>>

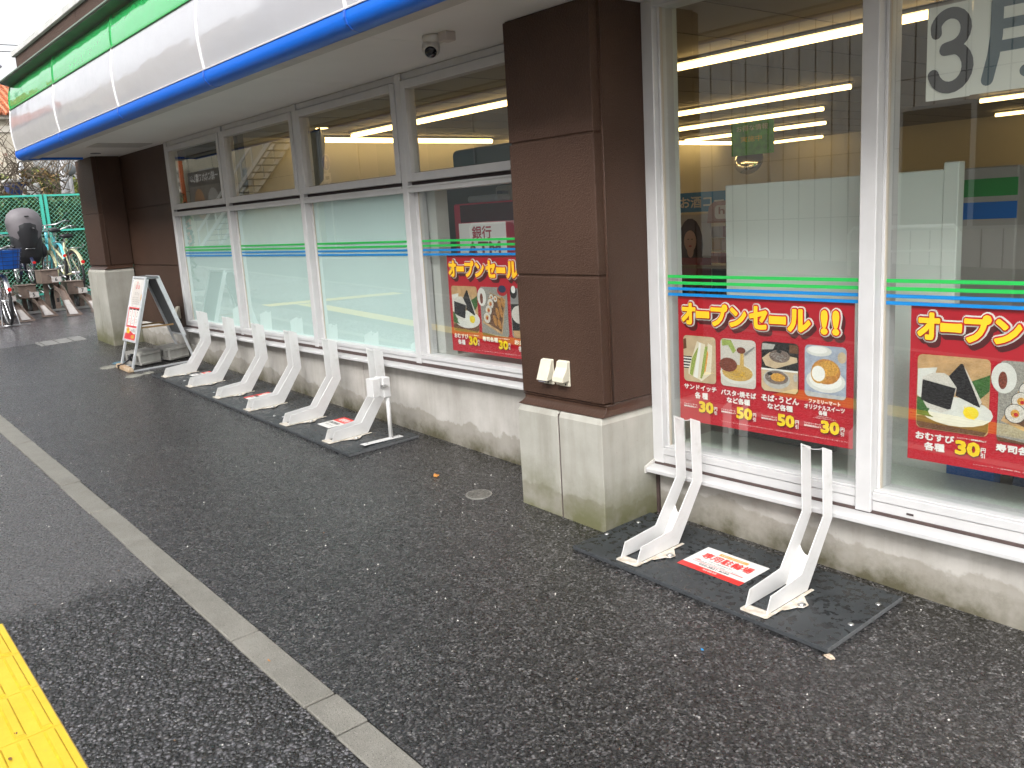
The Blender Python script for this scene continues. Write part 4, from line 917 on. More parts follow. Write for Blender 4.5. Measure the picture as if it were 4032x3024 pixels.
def hollow_block(loc, rz, label):
    cm = concrete('block_concrete', (.30, .29, .265), (.46, .45, .42), .0, .001, 0, 9) if 'block_concrete' not in MATS else MATS['block_concrete']
    t = MB(); Lx, Ly, H = .25, .21, .118; ox = [-Lx/2+.0, ]
    # body with grooved sides and three hollow cores open to the short end
    cores = [(-.066, .030), (0, .030), (.066, .030)]
    xs_ = [-Lx/2, -.098, -.058, -.022, .022, .058, .098, Lx/2]
    for i in range(7):
        a, b_ = xs_[i], xs_[i+1]
        if i in (1, 3, 5): t.box(a, b_, -Ly/2, Ly/2, 0, .030); t.box(a, b_, -Ly/2, Ly/2, H-.030, H); t.box(a, b_, -Ly/2+.06, Ly/2-.06, .030, H-.030)
        else: t.box(a, b_, -Ly/2+ (0 if i not in (0, 6) else 0), Ly/2, 0, H)
    o = t.build('concrete_block', None, cm)
    r_ = MB(); 
    for z_ in (.012, H-.024): r_.prism([(Lx/2-.001, z_-.004), (Lx/2+.009, z_), (Lx/2+.009, z_+.010), (Lx/2-.001, z_+.014)], -Ly/2+.004, Ly/2-.004, 'y'); r_.prism([(-Lx/2+.001, z_-.004), (-Lx/2-.009, z_), (-Lx/2-.009, z_+.010), (-Lx/2+.001, z_+.014)], -Ly/2+.004, Ly/2-.004, 'y')
    r_.build('raised_rib', o, cm)
    o.location = loc; o.rotation_euler = (R(1.7), R(2.1), rz); tag(o, label, 'concrete block', 'concrete blocks weighing down the sign'); return o
hollow_block(P3(-8.71, -.41, .0135), R(14), 'hollow concrete block at the front of the folding sign, with a black cord')
hollow_block(P3(-8.72, -.135, .0135), R(15), 'hollow concrete block behind the other, close to the wall')

def outlet(x_, z_, y_, flip, label):
    t = thing('outlet_cover', label, 'outlet cover', (x_, y_, z_), 'cream outdoor socket covers')
    q = MB(); q.box(-.037, .037, -.010, 0, -.060, .060); q.build('back_plate', t, cream, bevel=.006, seg=2)
    q = MB(); pr = [(-.010, .058), (-.018, .056), (-.024 if flip else -.028, .030), (-.050, -.012 if flip else -.030), (-.054, -.034), (-.050, -.036), (-.010, -.034)]
    q.prism(pr, -.036, .036); q.build('hood', t, cream, bevel=.004, seg=2)
    q = MB(); q.cyl((0.006, -.0155, .045), .004, .002, axis='y'); q.box(-.004+.012*flip, .003+.012*flip, -.012, -.009, -.054, -.046); q.build('screw', t, blackp)
    q = MB(); q.box(-.026, .012, -.048, -.020, -.044, -.0355) if not flip else q.box(-.03, -.012, -.030, -.012, -.050, -.040); q.build('flap', t, dirtsmoke if not flip else cream)
    return t
outlet(-3.012, .712, -.305, 0, 'cream socket cover on the middle pillar, the left of the pair')
outlet(-2.905, .713, -.305, 1, 'cream socket cover on the middle pillar, the right of the pair')
outlet(-8.835, .675, .03, 0, 'cream socket cover low on the brown wall behind the folding sign')
# dome camera under the canopy
t = thing('security_camera', 'white dome security camera under the canopy', 'camera', (-3.57, -.43, SZ))
camw = mat('camera_white', (.52, .50, .47), .4)
q = MB(); q.lathe([(.052, 0), (.054, -.012), (.050, -.030), (.038, -.036)], (0, 0, 0), 24); q.build('mount', t, camw)
Mx = Vector((0, 0, -1)).rotation_difference(Vector((.62, -.52, -.60)).normalized()).to_matrix()
q = MB(); q.smooth = True; q.lathe([(.0, .045), (.02, .042), (.036, .028), (.044, .006), (.043, -.014), (.036, -.032), (.028, -.040)], (-.008, -.012, -.055), 24, M=Mx); q.build('housing', t, camw)
q = MB(); q.lathe([(.0285, -.0400), (.0285, -.0412), (.001, -.0425)], (-.008, -.012, -.055), 24, M=Mx); q.build('lens', t, mat('lens_black', (.006, .006, .008), .08))
q = MB(); q.box(.065, .125, -.02, .04, -.042, 0); q.build('junction_box', t, mat('jbox', (.50, .44, .40), .5), bevel=.004)
q = MB(); q.tube([(.03, 0, -.018), (.07, .005, -.018)], .010, 10); q.build('conduit', t, camw)

# ------------------------------------------------------------------ small things on the ground
def manhole(x_, y_, r, label, m1, m2):
    t = thing('valve_cover', label, 'manhole cover', P3(x_, y_, .001), 'small round covers set in the pavement'); t.rotation_euler = (R(1.7), R(2.1), 0)
    q = MB(); q.cyl((0, 0, -.02), r, .0225, 32); q.build('rim', t, m1)
    q = MB(); q.cyl((0, 0, -.015), r*.88, .0195, 32)
    q.build('lid', t, m2)
    q = MB()
    for k in range(7):
        for j in range(-3, 4):
            px, py = j*r*.22, (k-3)*r*.22
            if px*px+py*py < (r*.72)**2 and abs(px)+abs(py) > r*.1: q.box(px-r*.07, px+r*.07, py-r*.05, py+r*.05, .004, .0060)
    q.build('tread', t, m2); return t
iron = mat('cast_iron', (.20, .19, .17), .5, .3, noise=.5, nscale=60, bump=.5, bscale=150); ironr = mat('iron_rim', (.34, .33, .30), .45, .3, noise=.3, nscale=40)
manhole(-3.472, -.42, .068, 'small round iron cover in the asphalt in front of the middle pillar', ironr, iron)
pale = mat('pale_cover', (.30, .29, .25), .6, noise=.35, nscale=30)
manhole(-8.84, -.69, .085, 'pale round cover beside the left foot of the folding sign', pale, pale)
manhole(-8.20, -.66, .075, 'pale round cover in front of the folding sign', pale, pale)
manhole(-8.22, -.53, .05, 'pale round cover touching the edge of the boards', pale, pale)
blc = mat('blue_cover', (.13, .24, .30), .6, noise=.3, nscale=30); manhole(-8.99, -.56, .06, 'blue round cover just behind the folding sign', blc, blc)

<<

**REQUIREMENT**
Exclude every picture and copy the remaining data exactly.

**TASK RESULT**
The Blender Python script for this scene continues. Write part 4, from line 917 on. More parts follow. Write for Blender 4.5. Measure the picture as if it were 4032x3024 pixels.
def hollow_block(loc, rz, label):
    cm = concrete('block_concrete', (.30, .29, .265), (.46, .45, .42), .0, .001, 0, 9) if 'block_concrete' not in MATS else MATS['block_concrete']
    t = MB(); Lx, Ly, H = .25, .21, .118; ox = [-Lx/2+.0, ]
    # body with grooved sides and three hollow cores open to the short end
    cores = [(-.066, .030), (0, .030), (.066, .030)]
    xs_ = [-Lx/2, -.098, -.058, -.022, .022, .058, .098, Lx/2]
    for i in range(7):
        a, b_ = xs_[i], xs_[i+1]
        if i in (1, 3, 5): t.box(a, b_, -Ly/2, Ly/2, 0, .030); t.box(a, b_, -Ly/2, Ly/2, H-.030, H); t.box(a, b_, -Ly/2+.06, Ly/2-.06, .030, H-.030)
        else: t.box(a, b_, -Ly/2+ (0 if i not in (0, 6) else 0), Ly/2, 0, H)
    o = t.build('concrete_block', None, cm)
    r_ = MB(); 
    for z_ in (.012, H-.024): r_.prism([(Lx/2-.001, z_-.004), (Lx/2+.009, z_), (Lx/2+.009, z_+.010), (Lx/2-.001, z_+.014)], -Ly/2+.004, Ly/2-.004, 'y'); r_.prism([(-Lx/2+.001, z_-.004), (-Lx/2-.009, z_), (-Lx/2-.009, z_+.010), (-Lx/2+.001, z_+.014)], -Ly/2+.004, Ly/2-.004, 'y')
    r_.build('raised_rib', o, cm)
    o.location = loc; o.rotation_euler = (R(1.7), R(2.1), rz); tag(o, label, 'concrete block', 'concrete blocks weighing down the sign'); return o
hollow_block(P3(-8.71, -.41, .0135), R(14), 'hollow concrete block at the front of the folding sign, with a black cord')
hollow_block(P3(-8.72, -.135, .0135), R(15), 'hollow concrete block behind the other, close to the wall')

def outlet(x_, z_, y_, flip, label):
    t = thing('outlet_cover', label, 'outlet cover', (x_, y_, z_), 'cream outdoor socket covers')
    q = MB(); q.box(-.037, .037, -.010, 0, -.060, .060); q.build('back_plate', t, cream, bevel=.006, seg=2)
    q = MB(); pr = [(-.010, .058), (-.018, .056), (-.024 if flip else -.028, .030), (-.050, -.012 if flip else -.030), (-.054, -.034), (-.050, -.036), (-.010, -.034)]
    q.prism(pr, -.036, .036); q.build('hood', t, cream, bevel=.004, seg=2)
    q = MB(); q.cyl((0.006, -.0155, .045), .004, .002, axis='y'); q.box(-.004+.012*flip, .003+.012*flip, -.012, -.009, -.054, -.046); q.build('screw', t, blackp)
    q = MB(); q.box(-.026, .012, -.048, -.020, -.044, -.0355) if not flip else q.box(-.03, -.012, -.030, -.012, -.050, -.040); q.build('flap', t, dirtsmoke if not flip else cream)
    return t
outlet(-3.012, .712, -.305, 0, 'cream socket cover on the middle pillar, the left of the pair')
outlet(-2.905, .713, -.305, 1, 'cream socket cover on the middle pillar, the right of the pair')
outlet(-8.835, .675, .03, 0, 'cream socket cover low on the brown wall behind the folding sign')
# dome camera under the canopy
t = thing('security_camera', 'white dome security camera under the canopy', 'camera', (-3.57, -.43, SZ))
camw = mat('camera_white', (.52, .50, .47), .4)
q = MB(); q.lathe([(.052, 0), (.054, -.012), (.050, -.030), (.038, -.036)], (0, 0, 0), 24); q.build('mount', t, camw)
Mx = Vector((0, 0, -1)).rotation_difference(Vector((.62, -.52, -.60)).normalized()).to_matrix()
q = MB(); q.smooth = True; q.lathe([(.0, .045), (.02, .042), (.036, .028), (.044, .006), (.043, -.014), (.036, -.032), (.028, -.040)], (-.008, -.012, -.055), 24, M=Mx); q.build('housing', t, camw)
q = MB(); q.lathe([(.0285, -.0400), (.0285, -.0412), (.001, -.0425)], (-.008, -.012, -.055), 24, M=Mx); q.build('lens', t, mat('lens_black', (.006, .006, .008), .08))
q = MB(); q.box(.065, .125, -.02, .04, -.042, 0); q.build('junction_box', t, mat('jbox', (.50, .44, .40), .5), bevel=.004)
q = MB(); q.tube([(.03, 0, -.018), (.07, .005, -.018)], .010, 10); q.build('conduit', t, camw)

# ------------------------------------------------------------------ small things on the ground
def manhole(x_, y_, r, label, m1, m2):
    t = thing('valve_cover', label, 'manhole cover', P3(x_, y_, .001), 'small round covers set in the pavement'); t.rotation_euler = (R(1.7), R(2.1), 0)
    q = MB(); q.cyl((0, 0, -.02), r, .0225, 32); q.build('rim', t, m1)
    q = MB(); q.cyl((0, 0, -.015), r*.88, .0195, 32)
    q.build('lid', t, m2)
    q = MB()
    for k in range(7):
        for j in range(-3, 4):
            px, py = j*r*.22, (k-3)*r*.22
            if px*px+py*py < (r*.72)**2 and abs(px)+abs(py) > r*.1: q.box(px-r*.07, px+r*.07, py-r*.05, py+r*.05, .004, .0060)
    q.build('tread', t, m2); return t
iron = mat('cast_iron', (.20, .19, .17), .5, .3, noise=.5, nscale=60, bump=.5, bscale=150); ironr = mat('iron_rim', (.34, .33, .30), .45, .3, noise=.3, nscale=40)
manhole(-3.472, -.42, .068, 'small round iron cover in the asphalt in front of the middle pillar', ironr, iron)
pale = mat('pale_cover', (.30, .29, .25), .6, noise=.35, nscale=30)
manhole(-8.84, -.69, .085, 'pale round cover beside the left foot of the folding sign', pale, pale)
manhole(-8.20, -.66, .075, 'pale round cover in front of the folding sign', pale, pale)
manhole(-8.22, -.53, .05, 'pale round cover touching the edge of the boards', pale, pale)
blc = mat('blue_cover', (.13, .24, .30), .6, noise=.3, nscale=30); manhole(-8.99, -.56, .06, 'blue round cover just behind the folding sign', blc, blc)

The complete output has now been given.